If you're thinking about writing a proposal for one of the Google Summer of Code projects, you might be uncertain about a few things. How big of a task should you propose? What should you include in your proposal? How can you make it more acceptable?

Of course, you will have to decide the answers to these questions with your own judgement, but on this page are some suggestions that may give you some inspiration.

Get Feedback Before Submitting

Without question, the best proposals have come from students who took time to share their proposal on our mailing lists and solicit feedback. This ensured their proposals matched up better to what the Inkscape community wished, and it also gave the community a chance to get to know the student. Both of these resulted in much higher scoring, than proposals that came in anonymously.

Don't Bite Off More Than You Can Chew

Remember that this effort is date-scoped. This is a little unusual for Open Source projects, but is common for contract work. But don't panic, there are some techniques to ensure you will succeed at achieving this.

First, be very careful about what you commit to delivering. If possible, try to pick things that you already know how to do pretty well and won't need to do a lot of learning and research. This way, you'll be less likely to find yourself halfway done and realizing you've bitten off WAY more than you can chew. Of course, you can probably list some "optional" delivery items for things you're less certain about.
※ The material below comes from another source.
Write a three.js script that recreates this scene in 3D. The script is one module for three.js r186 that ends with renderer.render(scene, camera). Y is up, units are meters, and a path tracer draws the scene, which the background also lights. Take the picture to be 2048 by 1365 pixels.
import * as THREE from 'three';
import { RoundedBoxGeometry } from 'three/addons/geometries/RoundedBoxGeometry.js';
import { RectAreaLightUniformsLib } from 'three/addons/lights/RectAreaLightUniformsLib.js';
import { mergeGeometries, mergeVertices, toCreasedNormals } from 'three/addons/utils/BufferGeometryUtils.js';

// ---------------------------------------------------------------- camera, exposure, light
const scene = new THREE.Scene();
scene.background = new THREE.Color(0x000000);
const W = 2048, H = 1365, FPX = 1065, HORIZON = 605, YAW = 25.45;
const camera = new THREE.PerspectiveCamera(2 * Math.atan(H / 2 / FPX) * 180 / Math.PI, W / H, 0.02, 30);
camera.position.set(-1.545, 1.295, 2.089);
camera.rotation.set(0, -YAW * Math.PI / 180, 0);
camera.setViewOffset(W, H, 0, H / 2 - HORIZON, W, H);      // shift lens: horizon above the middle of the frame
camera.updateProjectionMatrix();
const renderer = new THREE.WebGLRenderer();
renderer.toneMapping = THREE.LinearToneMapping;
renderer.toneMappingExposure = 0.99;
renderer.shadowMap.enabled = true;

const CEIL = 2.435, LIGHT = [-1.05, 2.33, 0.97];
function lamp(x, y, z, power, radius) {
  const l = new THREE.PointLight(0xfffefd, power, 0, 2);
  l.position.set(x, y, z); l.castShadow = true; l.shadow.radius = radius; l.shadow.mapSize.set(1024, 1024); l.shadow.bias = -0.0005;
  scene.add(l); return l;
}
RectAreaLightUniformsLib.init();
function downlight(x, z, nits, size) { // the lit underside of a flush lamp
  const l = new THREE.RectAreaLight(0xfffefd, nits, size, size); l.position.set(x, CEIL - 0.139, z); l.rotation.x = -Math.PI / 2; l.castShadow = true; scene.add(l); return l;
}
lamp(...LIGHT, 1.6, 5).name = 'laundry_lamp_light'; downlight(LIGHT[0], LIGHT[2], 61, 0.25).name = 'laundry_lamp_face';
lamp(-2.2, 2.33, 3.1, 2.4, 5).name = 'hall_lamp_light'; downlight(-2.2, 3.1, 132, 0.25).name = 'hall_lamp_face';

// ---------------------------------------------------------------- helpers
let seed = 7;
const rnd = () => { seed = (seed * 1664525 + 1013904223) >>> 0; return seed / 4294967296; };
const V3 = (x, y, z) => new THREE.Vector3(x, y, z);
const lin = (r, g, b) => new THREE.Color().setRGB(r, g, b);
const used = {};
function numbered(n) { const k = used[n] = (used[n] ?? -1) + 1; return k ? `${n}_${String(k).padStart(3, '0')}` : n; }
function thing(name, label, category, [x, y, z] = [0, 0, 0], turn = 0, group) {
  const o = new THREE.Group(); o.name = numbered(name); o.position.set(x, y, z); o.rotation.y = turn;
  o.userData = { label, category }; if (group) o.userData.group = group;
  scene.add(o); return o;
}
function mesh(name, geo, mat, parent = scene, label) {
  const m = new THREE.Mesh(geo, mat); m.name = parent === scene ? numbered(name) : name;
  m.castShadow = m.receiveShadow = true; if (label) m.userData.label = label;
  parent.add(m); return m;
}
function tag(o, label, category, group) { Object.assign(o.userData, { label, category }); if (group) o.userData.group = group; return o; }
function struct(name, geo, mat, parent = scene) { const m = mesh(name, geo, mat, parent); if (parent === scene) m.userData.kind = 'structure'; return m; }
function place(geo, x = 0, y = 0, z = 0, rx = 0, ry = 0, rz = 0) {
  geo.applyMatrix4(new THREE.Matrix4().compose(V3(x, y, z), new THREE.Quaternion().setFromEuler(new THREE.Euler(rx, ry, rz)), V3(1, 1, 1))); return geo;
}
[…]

Second, try to weight your schedule to get the key portion of the project done as early as possible. In other words, try to do 80% of the coding in the first 20% of the time. The reason for this is that the last 20% of the project often seems to take 80% of the time (no one really knows why, it just always works out that way.) So try to set your schedule up so that you "should be done" within 2-3 weeks; that way when reality sets in and it takes 2-3 months, you're not totally screwed.  ;-)
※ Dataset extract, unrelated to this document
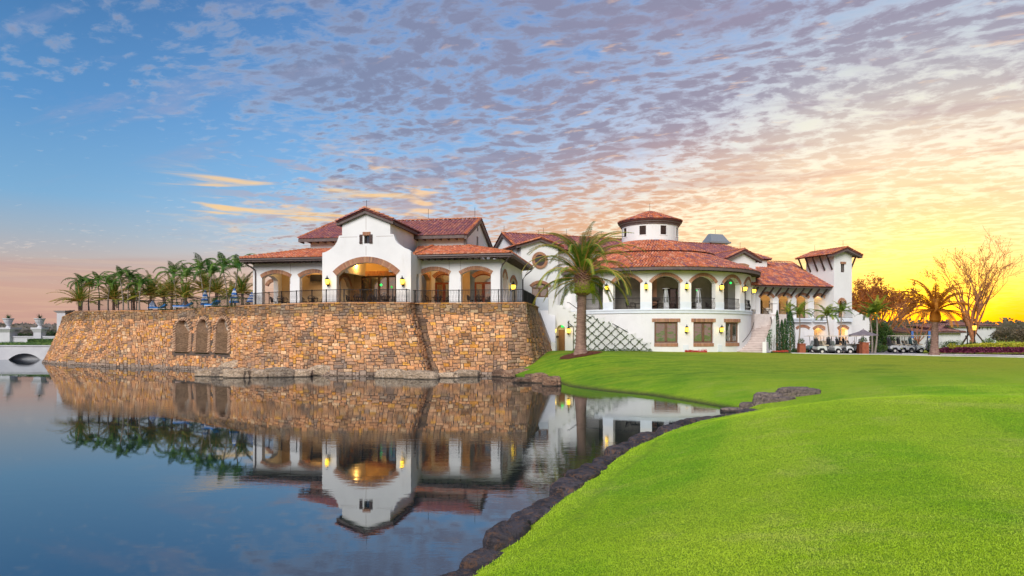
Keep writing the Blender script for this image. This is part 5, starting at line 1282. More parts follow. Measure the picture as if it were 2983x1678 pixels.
for o in up + [blind] + dn: arch_ring(club, Ww, o, L=.34, pitch=.16, v=-.05, t=.35, ext=.06)
for a, b in ((1095, 1488), (1530, 1760)):
    m_ = MB(); m_.fb(Ww, W8(a, 0)[0], W8(b, 0)[0], -.40, -.003, zwf - .45, zwf - .05); m_.fb(Ww, W8(a, 0)[0] - .1, W8(b, 0)[0] + .1, -.52, -.41, zwf - .18, zwf); m_.fb(Ww, W8(a, 0)[0] - .1, W8(b, 0)[0] + .1, -.41, -.003, zwf - .045, zwf); m_.build('balcony_ledge', M['stucco_blue'], club)
mb = MB(); wall(mb, Ww, wl_, wr_ + .2, zwf - .2, WE - .2, 2.3, 2.5, [OP(o['l'] + .55, o['r'] + .55, zwf, o['zs'] - .3, o['zc'] - .3) for o in up]); mb.build('arcade_back_wall', M['inner_plaster'], club)
for o in up: glazed(club, Ww, o['l'] + .5, o['r'] + .6, zwf, o['zs'] - .3, 2.55, 2, 'wood_dark', glass='glass_dark', arch=lambda s, o=o: o['zc'] - .3, trans=o['zs'] - .4, name='door')
mb = MB(); mb.fb(Ww, wl_, wr_, .5, 2.3, zwf - .2, zwf); mb.build('gallery_floor', M['paving'], club)
mb = MB(); mb.fb(Ww, wl_, wr_, .5, 2.3, WE - .3, WE - .2); mb.build('gallery_ceiling', M['inner_plaster'], club)
mb = MB(); mb.fb(Ww, wl_, wr_, 1.8, 2.0, GB, zwf - .2); mb.build('lower_back_wall', M['inner_plaster'], club)
mb = MB(); mb.fb(Ww, FWg.s(cr(8, 1680, 0)[0], 1.7), FWg.s(cr(8, 1700, 0)[0], 1.7), 1.6, 1.79, GB, GB + 2.2); mb.build('door', M['wood_dark'], club)
# roof over the wing
pe0 = Ww(wl_ - 2, -1.2, WE); pit = R(27); nW = (FWg.v * -math.sin(pit) + Vector((0, 0, math.cos(pit))))
def RP(x, y, k=8): return ray_plane(*cr(k, x, y), pe0, nW)
eR_ = Ww(FWg.s(cr(8, 1893, 0)[0], -1.2), -1.2, WE)
r1, r2, r3, r4 = RP(800, 398), RP(1238, 415), RP(1405, 525), RP(1563, 530)
roof_face(club, [pe0, eR_, r4, r3, r2, r1, RP(700, 398)], FWg.u, W_=.34, Lx=.46, name='arcade_roof', palf=lambda p: random.choice(TP_RED if random.random() < .62 else TP_MIX))
ridge(club, RP(740, 398) + Vector((0, 0, .05)), r2 + Vector((0, 0, .05))); ridge(club, r2 + Vector((0, 0, .05)), r3 + Vector((0, 0, .05)), W_=.24); ridge(club, r3, r4); ridge(club, r4 + Vector((0, 0, .05)), eR_ + Vector((0, 0, .05)))
mb = MB()  # rear slope closing the hip
bk = r2 + FWg.v * 5 - Vector((0, 0, 2.2)); mb.poly([r1, r2, bk, r1 + FWg.v * 5 - Vector((0, 0, 2.2))]); mb.poly([r2, r3, r3 + FWg.v * 5 - Vector((0, 0, 1)), bk]); mb.poly([r3, r4, r4 + FWg.v * 4 - Vector((0, 0, 1)), r3 + FWg.v * 4 - Vector((0, 0, 1))]); mb.build('arcade_roof_rear', M['tile_bed'], club)
m_ = MB(); m_.fb(Ww, wl_ - 1, eR_ and FWg.s(cr(8, 1885, 0)[0], -1.2), -1.14, -1.04, WE - .22, WE - .02); m_.build('fascia', M['fascia'], club)
m_ = MB(); m_.hexa([Ww(wl_ - 1, -1.04, WE - .10), Ww(wr_, -1.04, WE - .10), Ww(wr_, 0, WE + .25), Ww(wl_ - 1, 0, WE + .25), Ww(wl_ - 1, -1.04, WE - .04), Ww(wr_, -1.04, WE - .04), Ww(wr_, 0, WE + .31), Ww(wl_ - 1, 0, WE + .31)]); m_.build('soffit', M['soffit'], club)
for k in range(10):
    x = 770 + k * 108; a = FWg.s(cr(8, x, 0)[0], -1.0); m_ = MB(); zb0 = WE - 1.15
    m_.bar(Ww(a, -1.0, WE - .25), Ww(a, -.02, zb0), .14, .16); m_.build('eaves_bracket', M['wood_dark'], club)
# ================================================================== tower
tv = -1.4; ts0 = FWg.s(cr(8, 1834, 0)[0], tv); ts1 = FWg.s(cr(8, 2085, 0)[0], tv); td = None
tz1 = FWg.p(*cr(8, 1834, 300), tv)[1]; tz2 = FWg.p(*cr(8, 2085, 298), tv)[1]; tze = (tz1 + tz2) / 2; tpk = FWg.p(*cr(8, 1945, 240), tv)[1]
tdep = FWg.t(cr(8, 1441, 0)[0], ts0) - tv; tm = (ts0 + ts1) / 2
wp = [W8(1930, 545, tv), W8(1982, 432, tv)]; top_o = OP(wp[0][0], wp[1][0], wp[0][1], wp[1][1])
dno = OP(W8(1897, 0, tv)[0], W8(2022, 0, tv)[0], GB, W8(1960, 1352, tv)[1], W8(1960, 1322, tv)[1])
mo = OP(W8(1905, 0, tv)[0], W8(1985, 0, tv)[0], W8(1900, 1180, tv)[1], W8(1940, 985, tv)[1], W8(1940, 935, tv)[1])
mb = MB(); wall(mb, Ww, ts0, ts1, GB, piecewise([(ts0, tze), (tm, tpk), (ts1, tze)]), tv, tv + .4, [top_o, mo, dno], bps=[tm])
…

Indeed, we will be expecting to see a "mostly done" code delivery at the midterm. Students who don't deliver something that mostly works at this point risk being dropped.

If things go well, for the second half of the summer you should be focusing on fixing bugs, making improvements requested by users, fixing bugs, documenting, fixing bugs, and filling out GSoC paperwork.
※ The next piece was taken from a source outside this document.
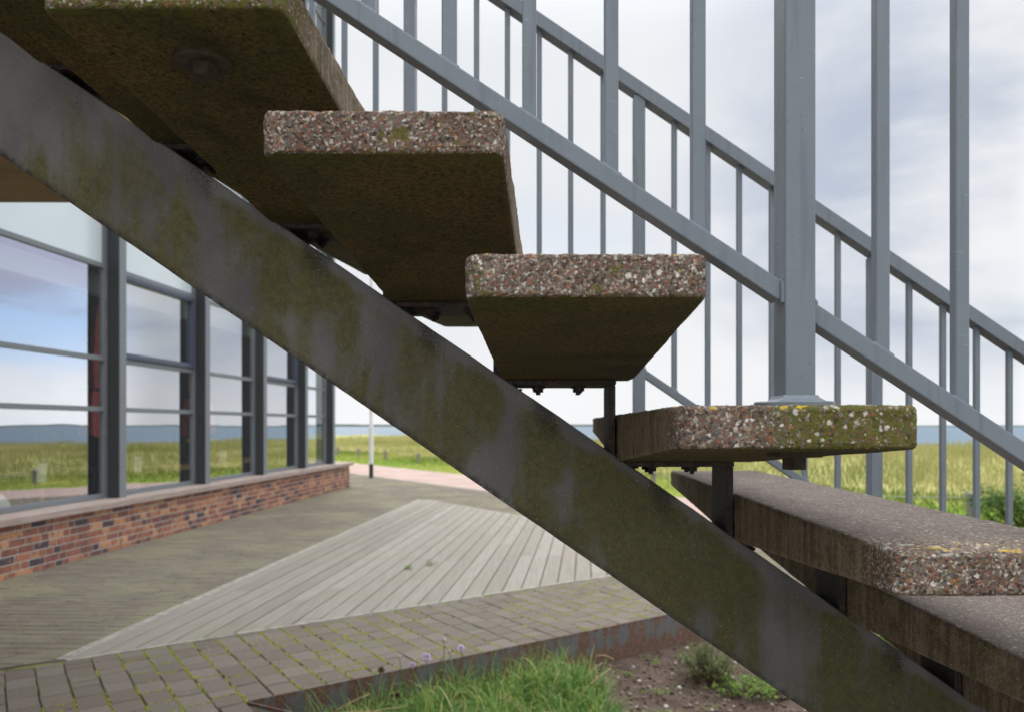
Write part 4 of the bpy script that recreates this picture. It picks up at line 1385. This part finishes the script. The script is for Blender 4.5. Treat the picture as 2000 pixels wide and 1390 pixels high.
for (a, b_) in [((-1.12, 3.78, -0.10), (-0.72, 3.85, -0.02)), ((-1.02, 3.75, -0.01), (-0.55, 3.95, -0.12)), ((-0.75, 3.6, -0.09), (-0.35, 3.7, -0.12)), ((-0.42, 3.7, -0.10), (0.06, 3.9, -0.06)), ((0.20, 4.45, -0.12), (0.34, 4.50, 0.0)),
                ((0.38, 4.4, 0.00), (0.10, 4.2, -0.18)), ((0.02, 4.3, -0.16), (0.08, 4.35, 0.0)), ((0.30, 4.62, 0.0), (0.42, 4.62, -0.02)), ((-1.2, 3.8, -0.13), (-0.9, 3.9, 0.03))]:
    p, q_ = Vector(a), Vector(b_)
    mb.tube([p.lerp(q_, t_) + Vector((0, 0, 0.02 * math.sin(3.1 * t_))) for t_ in np.linspace(0, 1, 6)], 0.0026, 5)
tag(mb.build('straw', drym, smooth=True), 'dry straw coloured stalks lying across the green chives', 'dry stalks', kind='stuff')

# low weeds in the bed
weedm = mat_leafy('grey green weed leaves', [(0, (0.070, 0.095, 0.030)), (0.5, (0.14, 0.18, 0.065)), (1, (0.26, 0.28, 0.12))])
weedg = mat_leafy('fresh green weed leaves', [(0, (0.07, 0.14, 0.015)), (0.5, (0.13, 0.23, 0.03)), (1, (0.25, 0.33, 0.06))])
twig = mat_simple('thin brown twigs', (0.09, 0.06, 0.035), (0.17, 0.12, 0.07), 20, 0.9, 0.1)
def leaf(mb, p, d, L, w_, r):
    d = Vector(d).normalized(); s_ = d.cross(Vector((0, 0, 1)))
    if s_.length < 1e-3: s_ = Vector((1, 0, 0))
    s_.normalize(); n_ = s_.cross(d)
    p = Vector(p)
    mb.raw([p, p + d * L * .5 + s_ * w_ / 2 + n_ * L * .06, p + d * L, p + d * L * .5 - s_ * w_ / 2 + n_ * L * .06], [(0, 1, 2, 3)], r)
def weed(x, y, rad, h, n_st, n_lf, ll, lw, mat, name, label, cat, group=None, z=None, seed=0):
    rr = random.Random(seed)
    z = soil_z(x, y) if z is None else z
    root = tag(empty(name, (x, y, z)), label, cat, group)
    fol, stm = MB(), MB()
    for i in range(n_st):
        a = rr.uniform(0, 6.28); t_ = math.sqrt(rr.random())
        tip = Vector((rad * t_ * math.cos(a), rad * t_ * math.sin(a), h * rr.uniform(.35, 1.05) * (1 - .45 * t_)))
        b0 = Vector((tip.x * .42, tip.y * .42, 0))
        pts = [b0.lerp(tip, s_) + Vector((0, 0, h * .12 * math.sin(3.14 * s_))) for s_ in np.linspace(0, 1, 5)]
        stm.tube(pts, [0.004 * (1 - .7 * s_) * min(1, h * 3) for s_ in np.linspace(0, 1, 5)], 5)
        for j in range(n_lf):
            s_ = rr.uniform(.25, 1)
            p = b0.lerp(tip, s_) + Vector((0, 0, h * .12 * math.sin(3.14 * s_))) + Vector((rr.gauss(0, ll * .3), rr.gauss(0, ll * .3), rr.gauss(0, ll * .25)))
            a2 = rr.uniform(0, 6.28)
            leaf(fol, p, (math.cos(a2), math.sin(a2), rr.uniform(-.2, .9)), ll * rr.uniform(.6, 1.2), lw * rr.uniform(.7, 1.2), rr.random())
    fol.build('foliage', mat, root, fix=False)
    stm.build('stems', twig, root)
    return root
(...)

There's More to Open Source Than Coding

It's very common to assume that most of the work of implementing a new feature is just writing code. Sometimes that is in fact the case, but it's much more common that the coding is just a small part of the effort.

Since the purpose of Google's sponsorship is to increase your knowledge of Open Source, make sure your project includes these other kinds of activities:

  • Survey the Open Source world to see if anyone else has done something like your feature; if so, analyze what they did, and borrow ideas and algorithms from it
  • Create good code documentation for code affected by the change
  • Create a tutorial that shows users how to use the new feature
  • Solicit users to test out your new feature, and encourage them to submit bug reports and feature requests. Triage which of these you can do, and do them.
  • Write a short article for an online publication about your work

Include Mockups

If your feature will involve GUI dialogs, configuration settings, or canvas drawing, be certain to sketch up some examples. Not only is this helpful during review, but it will help you out greatly later when you're deep into the coding.

Unit Test

Early in your development, perhaps after initial proof of concept stuff, but prior to the midterm, write a unit test, that will exercise the functions in your feature. The unit test should feed in dummy test data, and verify that correct output or data structure changes are performed.